Rep. Kim Schrier, D-Wash., pointed out that the goal of the bill is to accommodate the temporary needs of pregnant women to ensure their health and the health of their baby.

“It makes absolutely no sense that a pregnant woman who works for a religious organization should face a riskier pregnancy,” Schrier said. According to A Better Balance, a legal team that previously testified before the committee, 75% of women will be pregnant while employed sometime in their life.

According to the National Partnership for Women and Families, more than 60% of women have experienced some sort of pregnancy discrimination. Both of these statistics were referenced by committee members to emphasize the need for pregnant workers to receive adequate protection under the law. Current federal law does not require that pregnant workers have access to reasonable workplace accommodations.
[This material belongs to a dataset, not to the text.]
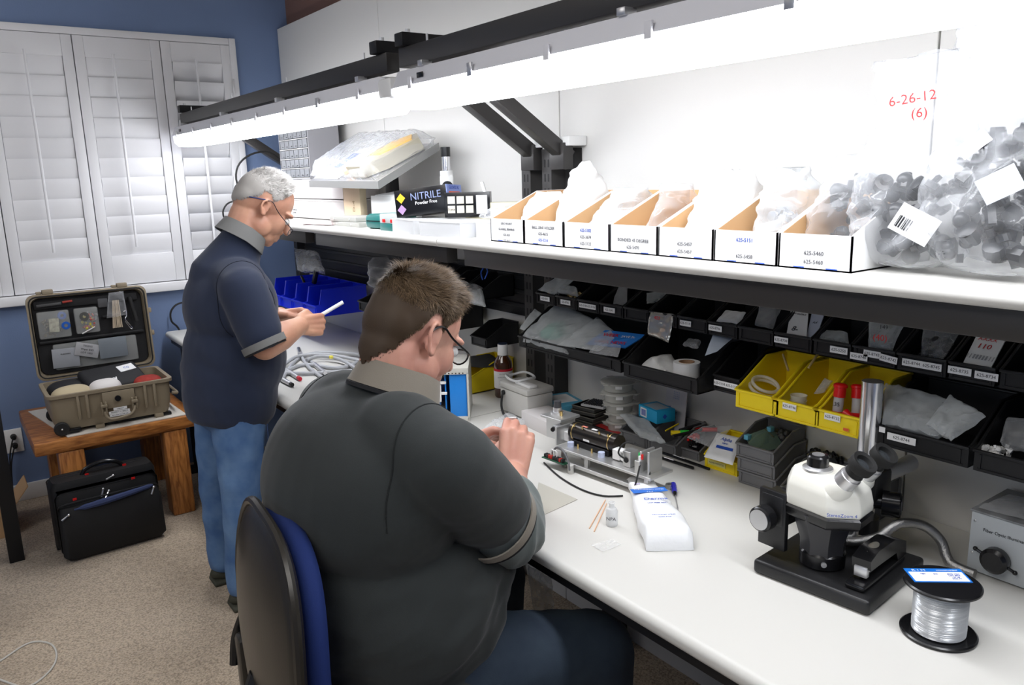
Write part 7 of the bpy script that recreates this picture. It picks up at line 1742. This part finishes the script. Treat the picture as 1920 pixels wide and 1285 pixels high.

Committee Chairman Bobby Scott, D-Va., said the accommodations being asked of employers are neither complex or costly. They are things like water, seating, more restroom breaks or even temporary lifting restrictions. Accommodations like these would prevent pregnant workers from potentially enduring “tragic health risks.” Scott also called attention to the way these risks disproportionately affect Black and Latina workers who are overrepresented in low-wage, physically demanding jobs.

Rep. Lucy Kay McBath, D-Ga., said the committee’s decision to endorse the measure without providing an exception for religious organizations tells women they never “have to choose between maintaining a healthy pregnancy and [their] paycheck.”